The forces driving the genre’s development are often external ones, then. But there are also key texts that changed it from within, pushing it in new directions: Lord of the Rings (European, medievalist and with high stakes), which redefined fantasy for a new American generation; and Pullman and Rowling, who demonstrated to a nervous publishing industry that there was a market for such ill-favoured things. Baum’s Oz marks a sea-change in fantasy for turn-of-the-century America; The Hobbit does the same in late interwar England. The various loosely defined categories of fantasy writing — destinarian quest narratives, portal narratives, the mythopoeic, the heroic — often meet most originally in these seminal works.

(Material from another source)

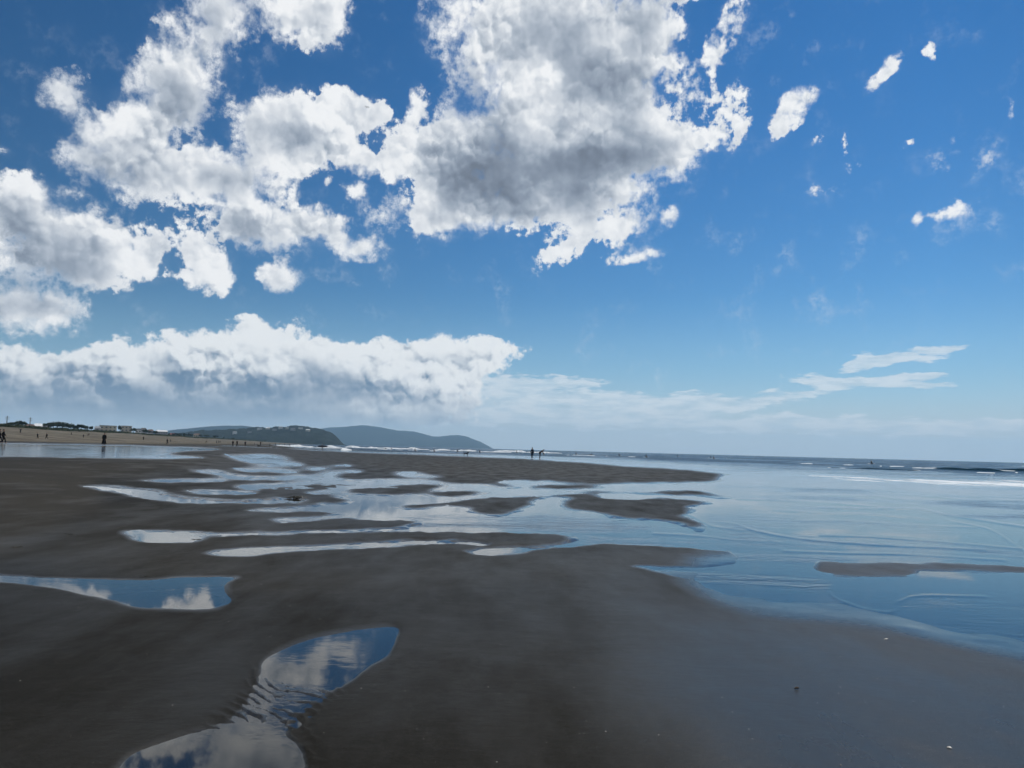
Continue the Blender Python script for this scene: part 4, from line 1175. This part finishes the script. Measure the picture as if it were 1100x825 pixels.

Then there’s E.B. White (with fantasy that follows some of the rules of realism) and Washington Irving (whose ‘fantasy’ element proves a hoax); and David Almond, Diana Wynne Jones and dozens more. Which books are chosen for scrutiny and which aren’t inevitably determines how clear and meaningful the threads running through this history seem. No work of this kind can be comprehensive, and however impressive the evident scope of the authors’ knowledge and its critical underpinning, such a book must always marshal its examples for the clearest case. Generalisations will seem more brittle or tendentious the closer we come to the present (overarching clarity is elusive without sufficient distance) but in this multi-strand subject the authors have managed to convey a satisfying sense of — albeit partly illusory — coherence to this broad and fascinating story.
Naturally, space permitting, it might have been broader still. Everyone will have favourites they’ll wish had been included (I’d love to know where the authors would position Norton Juster’s The Phantom Tollbooth, or Patrick Ness’s A Monster Calls). There are adjacent fields left unexplored that could prove fertile: how, for instance, are our encounters with these novels informed by younger books? (Do most children not encounter the feeling of a fantasy world through, say, Where the Wild Things Are?) There’s a whole other book to be written about the reader’s experience.
First Light, meanwhile, is all about the reader. Forty-three of them, to be precise, who have come together to mark the 80th birthday of the great Alan Garner. Garner’s own writing (fantasy and not) is incomparable, rich in history, folklore, myth and language, deep-rooted in a distinctive landscape with irresistible numinous power. Under Erica Wagner’s editorship, First Light’s distinguished contributors share what reading Garner has given them; their responses, as various as you could wish for, are personal, challenging, generous and insightful, as good reading is, and infused with the personalities and preoccupations of the readers.
Most of these readers are themselves writers, and Garner’s potency is revealed in how profoundly he has helped to shape the imaginations that came after him, from John Burnside to Helen Macdonald, Neil Gaiman to Ali Smith. In a now notorious blogpost, a private school head teacher recently argued that children shouldn’t read fantasy, lest these ‘addictive’ and ‘sensational’ books damage their ‘sensitive subconscious brains’. It’s a silly argument, mostly, but judging by the contributions to this rich and rewarding volume, he may have a point. The effects of expertly crafted fantasy, both these books remind us, are unnervingly hard to resist.